Scene modeling code data:
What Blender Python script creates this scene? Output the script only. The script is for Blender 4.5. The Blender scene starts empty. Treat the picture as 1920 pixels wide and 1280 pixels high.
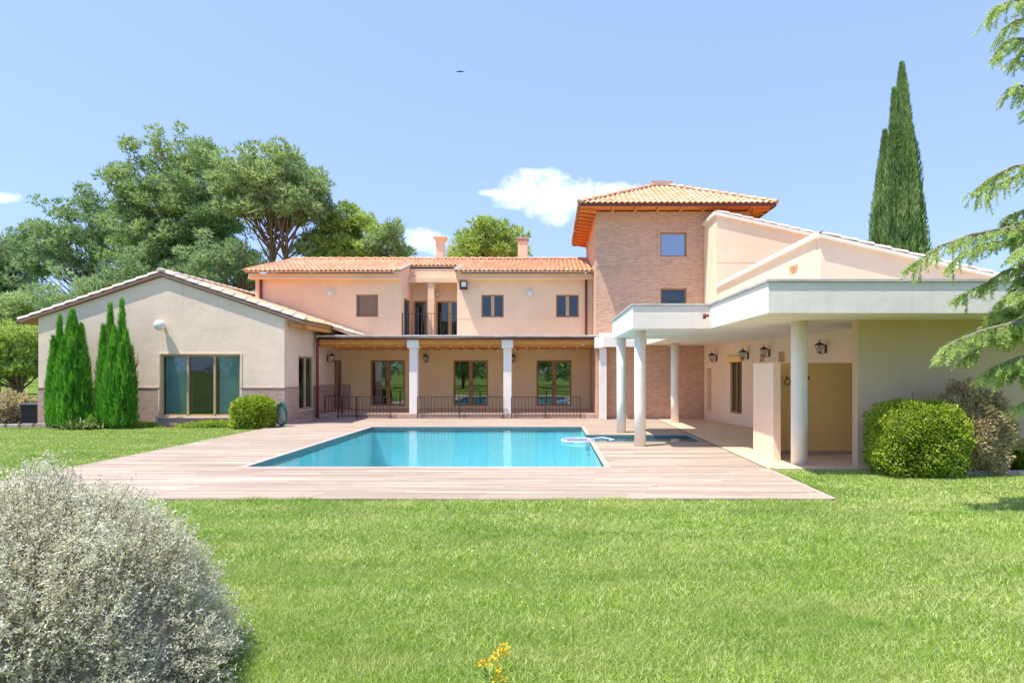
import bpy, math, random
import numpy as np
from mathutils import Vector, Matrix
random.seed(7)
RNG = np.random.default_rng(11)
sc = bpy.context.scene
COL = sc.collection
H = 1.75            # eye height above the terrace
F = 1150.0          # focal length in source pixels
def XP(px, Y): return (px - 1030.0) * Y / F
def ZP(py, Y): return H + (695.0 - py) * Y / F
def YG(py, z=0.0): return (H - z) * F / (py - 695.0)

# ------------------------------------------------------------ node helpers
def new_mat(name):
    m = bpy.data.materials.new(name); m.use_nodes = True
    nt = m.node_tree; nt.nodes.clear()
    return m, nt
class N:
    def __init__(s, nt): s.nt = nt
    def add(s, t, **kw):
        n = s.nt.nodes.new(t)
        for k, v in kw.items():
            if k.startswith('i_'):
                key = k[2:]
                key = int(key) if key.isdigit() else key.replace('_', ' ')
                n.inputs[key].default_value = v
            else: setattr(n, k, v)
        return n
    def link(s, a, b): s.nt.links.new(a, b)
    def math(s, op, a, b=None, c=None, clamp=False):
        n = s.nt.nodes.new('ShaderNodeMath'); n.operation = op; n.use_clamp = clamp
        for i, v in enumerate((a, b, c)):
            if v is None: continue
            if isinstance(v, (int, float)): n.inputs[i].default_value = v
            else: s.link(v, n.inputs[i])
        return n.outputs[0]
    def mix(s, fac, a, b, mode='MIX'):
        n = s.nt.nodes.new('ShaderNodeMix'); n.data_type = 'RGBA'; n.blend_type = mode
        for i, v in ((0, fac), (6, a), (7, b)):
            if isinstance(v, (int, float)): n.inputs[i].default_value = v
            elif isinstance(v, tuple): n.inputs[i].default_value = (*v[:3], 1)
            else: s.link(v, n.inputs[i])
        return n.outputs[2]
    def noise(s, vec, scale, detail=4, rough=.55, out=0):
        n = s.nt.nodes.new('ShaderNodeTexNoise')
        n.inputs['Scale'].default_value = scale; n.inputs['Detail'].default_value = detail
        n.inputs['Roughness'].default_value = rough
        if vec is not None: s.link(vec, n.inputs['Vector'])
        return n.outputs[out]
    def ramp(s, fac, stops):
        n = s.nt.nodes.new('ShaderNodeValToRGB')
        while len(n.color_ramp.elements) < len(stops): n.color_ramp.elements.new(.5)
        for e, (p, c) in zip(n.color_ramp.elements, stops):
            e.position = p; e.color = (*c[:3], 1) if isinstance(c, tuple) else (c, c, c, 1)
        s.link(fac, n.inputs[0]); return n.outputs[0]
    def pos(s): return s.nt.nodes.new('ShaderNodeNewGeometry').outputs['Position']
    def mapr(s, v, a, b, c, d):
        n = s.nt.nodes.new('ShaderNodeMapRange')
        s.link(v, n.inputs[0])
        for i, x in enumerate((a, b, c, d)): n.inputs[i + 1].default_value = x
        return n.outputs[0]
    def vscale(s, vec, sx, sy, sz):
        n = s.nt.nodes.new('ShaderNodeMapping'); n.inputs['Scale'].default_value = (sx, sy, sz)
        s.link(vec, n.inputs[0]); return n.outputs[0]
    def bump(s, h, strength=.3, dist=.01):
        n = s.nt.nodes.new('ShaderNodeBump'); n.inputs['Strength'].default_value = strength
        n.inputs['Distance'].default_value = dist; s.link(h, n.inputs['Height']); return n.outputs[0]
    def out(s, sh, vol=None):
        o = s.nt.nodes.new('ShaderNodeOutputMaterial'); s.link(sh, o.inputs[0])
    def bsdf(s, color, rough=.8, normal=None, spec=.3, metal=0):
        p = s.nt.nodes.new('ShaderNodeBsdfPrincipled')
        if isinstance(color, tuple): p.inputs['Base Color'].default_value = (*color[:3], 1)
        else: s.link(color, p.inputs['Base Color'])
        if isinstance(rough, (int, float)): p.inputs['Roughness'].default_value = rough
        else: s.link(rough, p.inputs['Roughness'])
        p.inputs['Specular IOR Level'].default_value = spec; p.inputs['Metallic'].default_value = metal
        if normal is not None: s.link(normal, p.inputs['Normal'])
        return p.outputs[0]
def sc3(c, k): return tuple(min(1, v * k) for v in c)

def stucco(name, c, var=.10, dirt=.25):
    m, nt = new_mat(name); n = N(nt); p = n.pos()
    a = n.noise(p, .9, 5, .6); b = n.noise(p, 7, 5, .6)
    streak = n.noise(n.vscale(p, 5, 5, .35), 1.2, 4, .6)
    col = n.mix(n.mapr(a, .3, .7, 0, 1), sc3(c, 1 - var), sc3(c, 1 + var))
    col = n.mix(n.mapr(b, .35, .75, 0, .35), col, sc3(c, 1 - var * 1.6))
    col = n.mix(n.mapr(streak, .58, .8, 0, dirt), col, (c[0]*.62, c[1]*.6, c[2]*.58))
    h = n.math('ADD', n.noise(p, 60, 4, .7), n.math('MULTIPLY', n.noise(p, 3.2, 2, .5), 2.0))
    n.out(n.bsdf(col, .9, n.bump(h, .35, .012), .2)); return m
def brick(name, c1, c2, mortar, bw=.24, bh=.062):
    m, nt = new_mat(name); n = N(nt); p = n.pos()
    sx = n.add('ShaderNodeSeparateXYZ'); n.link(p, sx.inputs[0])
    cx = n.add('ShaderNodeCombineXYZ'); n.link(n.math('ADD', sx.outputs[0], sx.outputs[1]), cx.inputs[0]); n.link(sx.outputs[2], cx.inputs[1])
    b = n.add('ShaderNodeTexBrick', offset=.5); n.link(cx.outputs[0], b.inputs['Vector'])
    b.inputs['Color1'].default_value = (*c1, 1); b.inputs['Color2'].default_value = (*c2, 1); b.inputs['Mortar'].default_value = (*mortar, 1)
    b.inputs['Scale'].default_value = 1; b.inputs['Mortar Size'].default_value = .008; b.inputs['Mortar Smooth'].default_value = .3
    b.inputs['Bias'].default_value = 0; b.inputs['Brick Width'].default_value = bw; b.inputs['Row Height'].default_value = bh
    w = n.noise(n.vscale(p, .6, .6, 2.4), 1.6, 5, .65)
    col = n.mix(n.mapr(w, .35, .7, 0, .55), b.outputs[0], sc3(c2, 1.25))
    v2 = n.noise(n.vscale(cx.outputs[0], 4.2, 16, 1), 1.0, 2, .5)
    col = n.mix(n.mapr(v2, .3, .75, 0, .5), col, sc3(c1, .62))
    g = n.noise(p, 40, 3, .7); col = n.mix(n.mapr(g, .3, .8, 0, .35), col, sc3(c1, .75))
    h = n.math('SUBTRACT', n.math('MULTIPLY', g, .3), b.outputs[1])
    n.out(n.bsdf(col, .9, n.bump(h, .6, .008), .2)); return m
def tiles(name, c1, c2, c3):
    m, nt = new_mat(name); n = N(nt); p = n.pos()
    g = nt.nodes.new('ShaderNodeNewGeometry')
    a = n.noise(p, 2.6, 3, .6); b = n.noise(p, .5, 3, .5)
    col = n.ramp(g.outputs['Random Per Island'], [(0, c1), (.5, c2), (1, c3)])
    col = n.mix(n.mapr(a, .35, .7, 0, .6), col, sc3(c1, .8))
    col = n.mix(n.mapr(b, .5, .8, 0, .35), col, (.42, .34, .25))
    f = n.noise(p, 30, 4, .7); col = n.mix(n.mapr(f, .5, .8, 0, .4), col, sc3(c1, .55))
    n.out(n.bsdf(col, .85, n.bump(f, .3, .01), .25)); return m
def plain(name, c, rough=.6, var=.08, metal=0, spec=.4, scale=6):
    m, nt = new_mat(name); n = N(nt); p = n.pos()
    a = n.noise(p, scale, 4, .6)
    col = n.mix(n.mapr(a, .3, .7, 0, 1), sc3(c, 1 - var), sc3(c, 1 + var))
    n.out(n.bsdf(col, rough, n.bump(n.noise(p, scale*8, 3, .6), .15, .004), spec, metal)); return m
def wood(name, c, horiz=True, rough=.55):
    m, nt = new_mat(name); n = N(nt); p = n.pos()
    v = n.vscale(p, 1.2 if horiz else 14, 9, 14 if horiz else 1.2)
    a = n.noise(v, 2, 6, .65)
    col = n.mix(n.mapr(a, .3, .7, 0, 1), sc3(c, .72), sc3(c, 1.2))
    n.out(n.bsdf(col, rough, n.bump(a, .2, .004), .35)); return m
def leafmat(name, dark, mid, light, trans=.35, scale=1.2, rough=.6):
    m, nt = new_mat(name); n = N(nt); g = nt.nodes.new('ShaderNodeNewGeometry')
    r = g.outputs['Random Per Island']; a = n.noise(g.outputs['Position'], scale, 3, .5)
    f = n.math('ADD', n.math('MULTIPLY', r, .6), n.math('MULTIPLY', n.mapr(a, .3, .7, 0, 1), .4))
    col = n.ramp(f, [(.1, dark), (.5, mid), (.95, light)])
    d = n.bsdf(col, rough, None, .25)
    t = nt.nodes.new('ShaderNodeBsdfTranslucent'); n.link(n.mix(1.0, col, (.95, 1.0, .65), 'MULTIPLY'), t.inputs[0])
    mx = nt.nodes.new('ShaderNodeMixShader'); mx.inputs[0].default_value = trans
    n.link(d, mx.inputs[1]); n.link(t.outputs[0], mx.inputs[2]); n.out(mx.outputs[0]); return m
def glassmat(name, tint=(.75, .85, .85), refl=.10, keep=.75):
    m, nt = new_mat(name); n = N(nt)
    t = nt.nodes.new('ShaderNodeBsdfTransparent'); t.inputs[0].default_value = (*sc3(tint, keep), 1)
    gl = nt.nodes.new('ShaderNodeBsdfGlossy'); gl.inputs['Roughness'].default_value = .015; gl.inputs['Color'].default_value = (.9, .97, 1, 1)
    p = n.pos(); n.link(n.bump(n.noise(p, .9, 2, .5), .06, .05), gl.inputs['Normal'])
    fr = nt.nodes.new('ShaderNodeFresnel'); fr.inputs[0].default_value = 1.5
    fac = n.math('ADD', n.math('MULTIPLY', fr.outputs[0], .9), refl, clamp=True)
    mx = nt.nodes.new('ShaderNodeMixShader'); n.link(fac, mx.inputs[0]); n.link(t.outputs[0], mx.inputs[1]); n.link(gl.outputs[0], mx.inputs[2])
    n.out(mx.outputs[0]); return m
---
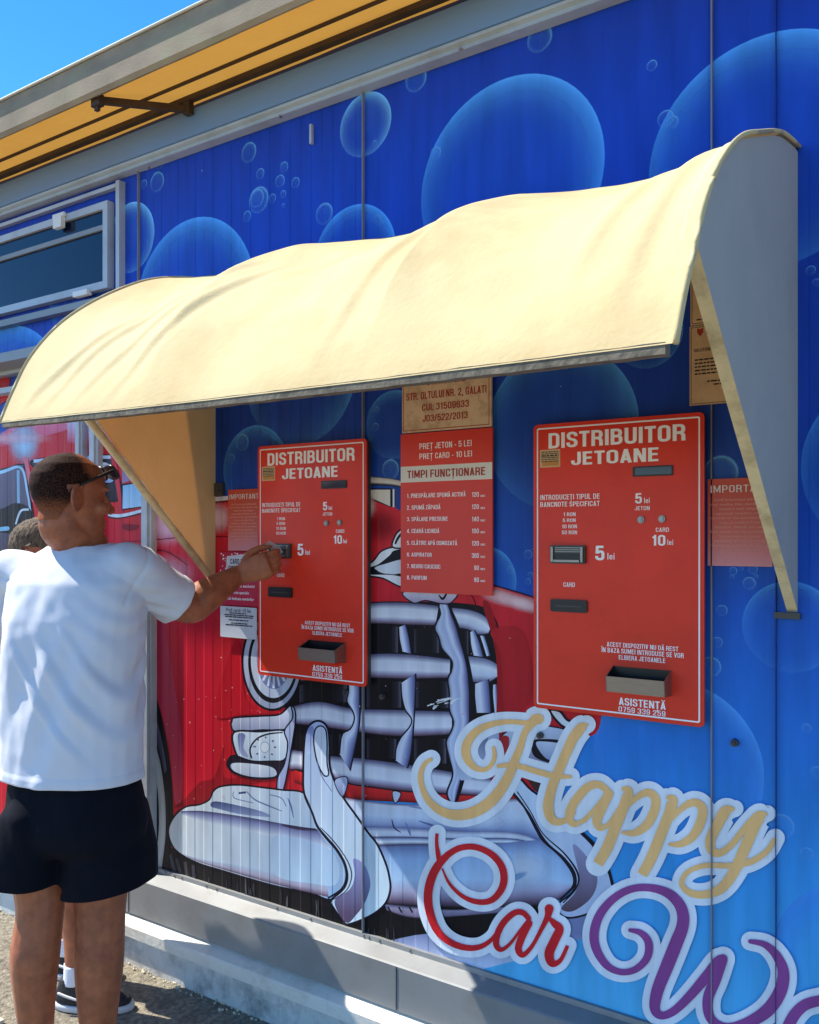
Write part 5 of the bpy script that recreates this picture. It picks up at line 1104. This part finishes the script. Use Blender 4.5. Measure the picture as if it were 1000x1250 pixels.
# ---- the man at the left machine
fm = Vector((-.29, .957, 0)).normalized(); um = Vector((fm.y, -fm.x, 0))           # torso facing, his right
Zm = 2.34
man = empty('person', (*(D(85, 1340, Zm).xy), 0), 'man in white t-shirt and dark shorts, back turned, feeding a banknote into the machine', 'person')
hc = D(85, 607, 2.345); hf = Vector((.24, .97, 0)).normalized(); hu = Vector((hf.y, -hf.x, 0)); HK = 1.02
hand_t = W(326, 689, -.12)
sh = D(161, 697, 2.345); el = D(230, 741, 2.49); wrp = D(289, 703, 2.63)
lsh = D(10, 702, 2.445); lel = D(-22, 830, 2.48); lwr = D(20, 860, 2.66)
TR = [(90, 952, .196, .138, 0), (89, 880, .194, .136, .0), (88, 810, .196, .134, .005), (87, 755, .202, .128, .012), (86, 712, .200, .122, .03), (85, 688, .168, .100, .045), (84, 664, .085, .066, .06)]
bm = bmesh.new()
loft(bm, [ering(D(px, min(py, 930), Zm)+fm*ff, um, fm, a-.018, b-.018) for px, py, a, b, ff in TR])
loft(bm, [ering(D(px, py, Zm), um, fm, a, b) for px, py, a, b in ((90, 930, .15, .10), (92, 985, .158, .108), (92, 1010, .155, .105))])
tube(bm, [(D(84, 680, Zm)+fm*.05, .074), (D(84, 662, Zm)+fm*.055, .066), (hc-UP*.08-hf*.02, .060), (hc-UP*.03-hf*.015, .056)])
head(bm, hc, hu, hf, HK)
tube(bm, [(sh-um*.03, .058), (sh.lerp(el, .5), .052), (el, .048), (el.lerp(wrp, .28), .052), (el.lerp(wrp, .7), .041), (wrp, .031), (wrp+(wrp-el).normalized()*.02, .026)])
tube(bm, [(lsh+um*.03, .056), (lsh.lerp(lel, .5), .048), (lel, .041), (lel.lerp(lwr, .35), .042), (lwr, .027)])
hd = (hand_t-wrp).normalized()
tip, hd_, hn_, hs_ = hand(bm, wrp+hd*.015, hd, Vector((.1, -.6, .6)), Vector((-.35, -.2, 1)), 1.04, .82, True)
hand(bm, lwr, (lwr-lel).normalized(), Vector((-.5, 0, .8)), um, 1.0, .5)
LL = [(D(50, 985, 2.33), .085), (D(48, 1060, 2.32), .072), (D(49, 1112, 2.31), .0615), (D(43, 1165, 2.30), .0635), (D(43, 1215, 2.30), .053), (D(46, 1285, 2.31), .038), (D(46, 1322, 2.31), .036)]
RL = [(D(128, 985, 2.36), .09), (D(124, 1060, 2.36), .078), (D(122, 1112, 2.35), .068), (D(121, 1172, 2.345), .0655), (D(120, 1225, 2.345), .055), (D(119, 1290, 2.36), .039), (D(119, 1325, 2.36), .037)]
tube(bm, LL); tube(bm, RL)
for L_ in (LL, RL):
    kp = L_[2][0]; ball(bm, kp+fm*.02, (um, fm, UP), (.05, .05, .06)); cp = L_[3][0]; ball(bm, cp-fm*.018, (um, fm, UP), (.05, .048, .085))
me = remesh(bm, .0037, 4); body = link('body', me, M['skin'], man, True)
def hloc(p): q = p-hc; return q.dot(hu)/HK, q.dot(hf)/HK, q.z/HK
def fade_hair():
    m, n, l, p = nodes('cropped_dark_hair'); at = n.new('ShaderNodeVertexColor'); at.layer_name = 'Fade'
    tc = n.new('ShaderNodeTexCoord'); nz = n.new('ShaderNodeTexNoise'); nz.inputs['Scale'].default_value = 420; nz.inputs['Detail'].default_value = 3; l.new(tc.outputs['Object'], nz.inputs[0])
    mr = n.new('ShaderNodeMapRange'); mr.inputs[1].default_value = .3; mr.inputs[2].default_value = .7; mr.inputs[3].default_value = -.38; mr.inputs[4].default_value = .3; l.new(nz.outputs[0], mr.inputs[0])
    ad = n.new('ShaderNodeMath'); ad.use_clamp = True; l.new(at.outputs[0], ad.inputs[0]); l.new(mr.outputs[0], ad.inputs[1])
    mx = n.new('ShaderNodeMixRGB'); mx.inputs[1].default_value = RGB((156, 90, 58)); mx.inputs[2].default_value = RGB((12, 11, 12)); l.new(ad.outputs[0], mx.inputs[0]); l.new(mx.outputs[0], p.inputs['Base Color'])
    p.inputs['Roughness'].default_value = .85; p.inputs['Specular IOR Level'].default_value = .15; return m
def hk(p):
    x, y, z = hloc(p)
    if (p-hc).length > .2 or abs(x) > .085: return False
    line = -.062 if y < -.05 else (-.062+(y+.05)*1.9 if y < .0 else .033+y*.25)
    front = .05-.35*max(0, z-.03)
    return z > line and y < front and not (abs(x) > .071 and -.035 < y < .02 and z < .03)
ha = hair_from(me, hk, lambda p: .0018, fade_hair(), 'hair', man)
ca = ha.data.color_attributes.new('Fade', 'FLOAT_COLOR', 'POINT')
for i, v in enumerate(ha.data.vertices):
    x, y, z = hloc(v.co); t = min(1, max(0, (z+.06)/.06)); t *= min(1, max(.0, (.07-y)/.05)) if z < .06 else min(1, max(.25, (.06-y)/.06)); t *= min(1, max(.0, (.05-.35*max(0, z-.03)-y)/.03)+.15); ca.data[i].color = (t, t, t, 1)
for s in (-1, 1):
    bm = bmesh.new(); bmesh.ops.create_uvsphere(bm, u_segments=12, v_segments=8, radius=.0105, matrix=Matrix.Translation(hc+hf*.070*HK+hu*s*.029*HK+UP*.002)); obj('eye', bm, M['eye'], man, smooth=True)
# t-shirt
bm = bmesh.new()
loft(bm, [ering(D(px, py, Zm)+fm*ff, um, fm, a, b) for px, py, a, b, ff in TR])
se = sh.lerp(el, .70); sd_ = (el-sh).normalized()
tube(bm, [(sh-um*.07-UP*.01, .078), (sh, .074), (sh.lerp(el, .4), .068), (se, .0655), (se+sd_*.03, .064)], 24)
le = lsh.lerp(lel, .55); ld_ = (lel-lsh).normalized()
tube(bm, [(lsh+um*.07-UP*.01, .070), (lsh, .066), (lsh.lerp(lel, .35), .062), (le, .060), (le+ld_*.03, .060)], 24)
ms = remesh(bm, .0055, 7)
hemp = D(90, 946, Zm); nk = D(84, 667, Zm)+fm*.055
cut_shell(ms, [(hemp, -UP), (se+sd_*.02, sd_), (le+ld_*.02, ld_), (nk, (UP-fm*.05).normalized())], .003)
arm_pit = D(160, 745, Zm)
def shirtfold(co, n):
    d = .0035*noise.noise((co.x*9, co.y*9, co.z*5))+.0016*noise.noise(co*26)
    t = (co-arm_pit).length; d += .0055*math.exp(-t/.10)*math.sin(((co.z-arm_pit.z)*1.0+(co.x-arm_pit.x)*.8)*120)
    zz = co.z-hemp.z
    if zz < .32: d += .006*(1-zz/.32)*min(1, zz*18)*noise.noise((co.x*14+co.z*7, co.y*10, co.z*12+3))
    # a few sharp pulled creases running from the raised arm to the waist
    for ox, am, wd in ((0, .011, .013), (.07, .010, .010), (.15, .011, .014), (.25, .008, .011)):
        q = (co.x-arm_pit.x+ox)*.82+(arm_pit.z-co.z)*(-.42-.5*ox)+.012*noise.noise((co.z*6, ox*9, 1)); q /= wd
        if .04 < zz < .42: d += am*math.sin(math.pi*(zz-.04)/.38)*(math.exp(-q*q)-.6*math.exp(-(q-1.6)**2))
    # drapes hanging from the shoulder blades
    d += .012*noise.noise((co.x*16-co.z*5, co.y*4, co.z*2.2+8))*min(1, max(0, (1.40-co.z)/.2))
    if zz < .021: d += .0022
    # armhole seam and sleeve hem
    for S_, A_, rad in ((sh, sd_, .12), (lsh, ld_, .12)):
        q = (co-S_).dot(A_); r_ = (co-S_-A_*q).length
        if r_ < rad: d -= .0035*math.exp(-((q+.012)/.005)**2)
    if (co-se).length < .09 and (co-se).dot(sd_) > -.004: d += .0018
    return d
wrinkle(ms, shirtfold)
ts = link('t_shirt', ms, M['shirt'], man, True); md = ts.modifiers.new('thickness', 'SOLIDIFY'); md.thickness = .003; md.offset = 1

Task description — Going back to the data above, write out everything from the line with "What Blender Python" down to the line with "def YG(py, z=0.0): return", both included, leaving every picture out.

Written answer —
What Blender Python script creates this scene? Output the script only. The script is for Blender 4.5. The Blender scene starts empty. Treat the picture as 1920 pixels wide and 1280 pixels high.
import bpy, math, random
import numpy as np
from mathutils import Vector, Matrix
random.seed(7)
RNG = np.random.default_rng(11)
sc = bpy.context.scene
COL = sc.collection
H = 1.75            # eye height above the terrace
F = 1150.0          # focal length in source pixels
def XP(px, Y): return (px - 1030.0) * Y / F
def ZP(py, Y): return H + (695.0 - py) * Y / F
def YG(py, z=0.0): return (H - z) * F / (py - 695.0)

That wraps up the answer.